:: THE REQUEST ::
Give back exactly the lines from the start of the listing to the line containing "mesh_obj('loose_tail', bm, M_CORD, lash)", inclusive, and nothing beyond them.

* Start SOURCE MATERIAL *

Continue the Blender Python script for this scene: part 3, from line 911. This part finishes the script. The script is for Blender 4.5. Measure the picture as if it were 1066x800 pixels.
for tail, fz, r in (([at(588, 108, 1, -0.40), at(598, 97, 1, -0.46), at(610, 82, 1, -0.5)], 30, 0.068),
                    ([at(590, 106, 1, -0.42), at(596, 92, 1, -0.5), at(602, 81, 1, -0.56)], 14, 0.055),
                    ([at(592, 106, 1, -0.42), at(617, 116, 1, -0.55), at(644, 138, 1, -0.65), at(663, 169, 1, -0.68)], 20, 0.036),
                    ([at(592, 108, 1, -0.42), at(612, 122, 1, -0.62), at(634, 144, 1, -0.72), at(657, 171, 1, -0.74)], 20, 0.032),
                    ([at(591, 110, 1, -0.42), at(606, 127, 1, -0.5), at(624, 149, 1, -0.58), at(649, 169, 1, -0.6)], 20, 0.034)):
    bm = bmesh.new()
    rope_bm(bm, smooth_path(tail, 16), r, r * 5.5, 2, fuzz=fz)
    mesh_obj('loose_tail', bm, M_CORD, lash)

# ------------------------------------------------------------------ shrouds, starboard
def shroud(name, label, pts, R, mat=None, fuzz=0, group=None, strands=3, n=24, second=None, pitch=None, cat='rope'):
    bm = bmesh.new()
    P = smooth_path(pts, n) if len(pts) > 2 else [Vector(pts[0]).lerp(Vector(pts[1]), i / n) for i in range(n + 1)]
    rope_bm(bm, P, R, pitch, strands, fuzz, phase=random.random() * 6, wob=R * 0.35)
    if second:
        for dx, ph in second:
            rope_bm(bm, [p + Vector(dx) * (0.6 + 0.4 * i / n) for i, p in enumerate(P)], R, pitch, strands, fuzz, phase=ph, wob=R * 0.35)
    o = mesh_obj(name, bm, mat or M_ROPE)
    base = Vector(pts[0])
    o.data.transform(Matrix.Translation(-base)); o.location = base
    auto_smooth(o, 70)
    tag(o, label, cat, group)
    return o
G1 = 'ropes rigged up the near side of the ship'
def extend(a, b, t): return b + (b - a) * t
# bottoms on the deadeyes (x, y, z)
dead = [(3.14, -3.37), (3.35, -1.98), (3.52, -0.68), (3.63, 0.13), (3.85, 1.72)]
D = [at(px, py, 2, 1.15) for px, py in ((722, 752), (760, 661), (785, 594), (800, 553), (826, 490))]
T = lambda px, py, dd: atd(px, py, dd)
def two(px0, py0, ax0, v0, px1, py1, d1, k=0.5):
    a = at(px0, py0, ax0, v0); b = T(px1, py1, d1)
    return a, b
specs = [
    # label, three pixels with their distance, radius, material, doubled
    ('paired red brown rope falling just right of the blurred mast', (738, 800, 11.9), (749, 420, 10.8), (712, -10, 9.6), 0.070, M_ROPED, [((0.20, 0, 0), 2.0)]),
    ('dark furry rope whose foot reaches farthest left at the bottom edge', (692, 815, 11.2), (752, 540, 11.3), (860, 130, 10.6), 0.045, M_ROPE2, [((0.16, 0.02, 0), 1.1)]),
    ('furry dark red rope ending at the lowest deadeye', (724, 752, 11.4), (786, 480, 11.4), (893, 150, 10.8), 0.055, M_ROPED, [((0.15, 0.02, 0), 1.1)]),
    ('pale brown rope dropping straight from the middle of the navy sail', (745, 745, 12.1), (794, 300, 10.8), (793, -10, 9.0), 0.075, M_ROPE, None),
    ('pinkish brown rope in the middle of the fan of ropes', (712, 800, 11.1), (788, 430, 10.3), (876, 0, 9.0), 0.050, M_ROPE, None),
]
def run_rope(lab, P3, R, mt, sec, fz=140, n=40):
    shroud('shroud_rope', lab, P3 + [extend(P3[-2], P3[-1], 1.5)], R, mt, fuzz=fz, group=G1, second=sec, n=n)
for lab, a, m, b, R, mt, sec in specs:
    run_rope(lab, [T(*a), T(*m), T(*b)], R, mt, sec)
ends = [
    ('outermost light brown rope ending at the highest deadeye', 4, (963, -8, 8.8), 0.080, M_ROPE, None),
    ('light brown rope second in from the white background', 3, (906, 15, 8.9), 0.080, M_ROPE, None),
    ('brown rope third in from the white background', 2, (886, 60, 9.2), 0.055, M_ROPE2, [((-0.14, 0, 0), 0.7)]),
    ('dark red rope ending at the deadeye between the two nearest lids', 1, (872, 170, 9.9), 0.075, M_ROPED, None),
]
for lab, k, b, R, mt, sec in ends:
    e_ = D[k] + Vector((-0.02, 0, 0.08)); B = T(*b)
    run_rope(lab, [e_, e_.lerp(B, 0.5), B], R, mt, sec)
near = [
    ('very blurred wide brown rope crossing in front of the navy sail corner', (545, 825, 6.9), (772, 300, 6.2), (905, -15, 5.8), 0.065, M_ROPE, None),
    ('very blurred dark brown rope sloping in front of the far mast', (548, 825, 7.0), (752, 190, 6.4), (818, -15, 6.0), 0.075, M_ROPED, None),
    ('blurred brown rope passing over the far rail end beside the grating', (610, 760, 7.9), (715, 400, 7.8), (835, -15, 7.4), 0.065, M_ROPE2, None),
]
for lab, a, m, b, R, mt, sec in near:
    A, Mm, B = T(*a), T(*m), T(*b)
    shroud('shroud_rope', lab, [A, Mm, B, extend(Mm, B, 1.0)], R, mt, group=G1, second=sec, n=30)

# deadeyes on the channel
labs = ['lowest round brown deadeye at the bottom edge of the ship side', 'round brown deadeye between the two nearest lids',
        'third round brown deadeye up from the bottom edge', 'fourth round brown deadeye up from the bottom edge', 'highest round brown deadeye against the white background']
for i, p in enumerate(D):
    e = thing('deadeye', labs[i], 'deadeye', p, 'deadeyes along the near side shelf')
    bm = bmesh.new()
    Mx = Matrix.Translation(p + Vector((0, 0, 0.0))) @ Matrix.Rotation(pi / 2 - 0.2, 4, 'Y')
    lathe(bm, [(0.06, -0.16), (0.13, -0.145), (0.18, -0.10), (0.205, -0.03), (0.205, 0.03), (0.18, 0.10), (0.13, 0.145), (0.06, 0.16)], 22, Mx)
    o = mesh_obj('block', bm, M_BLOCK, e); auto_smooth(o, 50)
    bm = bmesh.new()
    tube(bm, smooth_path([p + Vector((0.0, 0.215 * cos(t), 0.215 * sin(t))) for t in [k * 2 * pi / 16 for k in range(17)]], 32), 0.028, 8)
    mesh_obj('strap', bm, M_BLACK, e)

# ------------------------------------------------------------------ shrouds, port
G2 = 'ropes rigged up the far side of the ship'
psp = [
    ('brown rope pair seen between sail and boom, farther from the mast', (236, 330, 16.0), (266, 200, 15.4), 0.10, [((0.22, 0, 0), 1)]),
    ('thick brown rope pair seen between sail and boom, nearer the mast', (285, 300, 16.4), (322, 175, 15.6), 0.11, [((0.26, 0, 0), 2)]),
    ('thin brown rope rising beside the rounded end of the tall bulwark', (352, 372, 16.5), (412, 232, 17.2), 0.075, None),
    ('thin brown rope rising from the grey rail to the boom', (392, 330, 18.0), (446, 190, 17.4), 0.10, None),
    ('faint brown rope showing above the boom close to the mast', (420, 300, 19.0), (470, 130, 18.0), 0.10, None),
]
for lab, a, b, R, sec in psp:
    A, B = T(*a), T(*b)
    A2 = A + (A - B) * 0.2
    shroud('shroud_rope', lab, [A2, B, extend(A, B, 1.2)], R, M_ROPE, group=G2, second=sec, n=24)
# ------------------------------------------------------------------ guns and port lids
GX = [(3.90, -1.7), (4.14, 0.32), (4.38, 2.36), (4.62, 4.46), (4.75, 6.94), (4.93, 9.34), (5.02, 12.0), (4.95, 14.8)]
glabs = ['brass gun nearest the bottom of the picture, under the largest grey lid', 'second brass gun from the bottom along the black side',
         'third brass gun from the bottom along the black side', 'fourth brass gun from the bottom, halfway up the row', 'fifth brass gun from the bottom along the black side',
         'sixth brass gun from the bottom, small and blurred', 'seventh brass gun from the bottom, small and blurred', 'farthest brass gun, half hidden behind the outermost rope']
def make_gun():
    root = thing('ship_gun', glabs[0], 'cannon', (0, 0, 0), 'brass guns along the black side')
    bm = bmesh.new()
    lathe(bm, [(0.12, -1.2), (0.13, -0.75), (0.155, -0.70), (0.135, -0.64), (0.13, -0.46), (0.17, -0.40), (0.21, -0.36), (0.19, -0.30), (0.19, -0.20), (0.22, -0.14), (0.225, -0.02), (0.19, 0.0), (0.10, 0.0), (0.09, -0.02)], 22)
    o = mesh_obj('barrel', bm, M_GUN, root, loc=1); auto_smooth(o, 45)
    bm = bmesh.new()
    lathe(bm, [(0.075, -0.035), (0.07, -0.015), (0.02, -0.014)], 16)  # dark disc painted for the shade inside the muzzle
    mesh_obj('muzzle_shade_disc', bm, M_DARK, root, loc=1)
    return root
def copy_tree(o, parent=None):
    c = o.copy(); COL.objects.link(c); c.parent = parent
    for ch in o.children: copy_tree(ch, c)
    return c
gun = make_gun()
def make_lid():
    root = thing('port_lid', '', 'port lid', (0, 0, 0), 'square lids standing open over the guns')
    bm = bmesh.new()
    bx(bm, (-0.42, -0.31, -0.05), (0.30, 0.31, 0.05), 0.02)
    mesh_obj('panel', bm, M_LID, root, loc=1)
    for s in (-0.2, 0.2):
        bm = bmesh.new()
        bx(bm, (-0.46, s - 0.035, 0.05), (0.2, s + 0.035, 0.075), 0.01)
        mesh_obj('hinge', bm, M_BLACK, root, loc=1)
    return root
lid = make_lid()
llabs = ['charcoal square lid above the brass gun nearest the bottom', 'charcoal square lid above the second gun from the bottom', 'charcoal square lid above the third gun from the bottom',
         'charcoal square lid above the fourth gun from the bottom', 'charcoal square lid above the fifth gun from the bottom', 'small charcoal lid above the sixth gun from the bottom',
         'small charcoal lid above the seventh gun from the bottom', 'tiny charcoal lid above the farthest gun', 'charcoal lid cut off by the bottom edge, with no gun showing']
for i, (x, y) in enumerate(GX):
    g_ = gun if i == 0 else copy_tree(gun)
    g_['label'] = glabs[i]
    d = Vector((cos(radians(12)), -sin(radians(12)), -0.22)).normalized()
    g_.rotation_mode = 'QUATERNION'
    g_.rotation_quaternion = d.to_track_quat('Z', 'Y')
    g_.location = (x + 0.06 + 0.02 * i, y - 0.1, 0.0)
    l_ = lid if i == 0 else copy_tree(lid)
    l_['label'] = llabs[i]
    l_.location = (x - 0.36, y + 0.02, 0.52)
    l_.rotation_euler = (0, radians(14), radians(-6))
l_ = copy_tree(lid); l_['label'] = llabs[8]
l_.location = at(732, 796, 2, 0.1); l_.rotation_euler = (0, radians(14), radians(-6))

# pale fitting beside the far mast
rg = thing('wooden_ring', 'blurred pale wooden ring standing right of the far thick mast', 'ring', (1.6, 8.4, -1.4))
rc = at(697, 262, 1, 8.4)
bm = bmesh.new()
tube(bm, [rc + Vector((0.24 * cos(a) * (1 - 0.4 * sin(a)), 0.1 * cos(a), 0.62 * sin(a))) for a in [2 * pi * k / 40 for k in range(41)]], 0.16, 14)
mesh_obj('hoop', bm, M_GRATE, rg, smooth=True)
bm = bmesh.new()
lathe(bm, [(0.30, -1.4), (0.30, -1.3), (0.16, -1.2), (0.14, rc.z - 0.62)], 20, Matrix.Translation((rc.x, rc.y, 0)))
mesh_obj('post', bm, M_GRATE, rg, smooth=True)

* End SOURCE MATERIAL *

:: SOLUTION TO THE EXERCISE ::
Continue the Blender Python script for this scene: part 3, from line 911. This part finishes the script. The script is for Blender 4.5. Measure the picture as if it were 1066x800 pixels.
for tail, fz, r in (([at(588, 108, 1, -0.40), at(598, 97, 1, -0.46), at(610, 82, 1, -0.5)], 30, 0.068),
                    ([at(590, 106, 1, -0.42), at(596, 92, 1, -0.5), at(602, 81, 1, -0.56)], 14, 0.055),
                    ([at(592, 106, 1, -0.42), at(617, 116, 1, -0.55), at(644, 138, 1, -0.65), at(663, 169, 1, -0.68)], 20, 0.036),
                    ([at(592, 108, 1, -0.42), at(612, 122, 1, -0.62), at(634, 144, 1, -0.72), at(657, 171, 1, -0.74)], 20, 0.032),
                    ([at(591, 110, 1, -0.42), at(606, 127, 1, -0.5), at(624, 149, 1, -0.58), at(649, 169, 1, -0.6)], 20, 0.034)):
    bm = bmesh.new()
    rope_bm(bm, smooth_path(tail, 16), r, r * 5.5, 2, fuzz=fz)
    mesh_obj('loose_tail', bm, M_CORD, lash)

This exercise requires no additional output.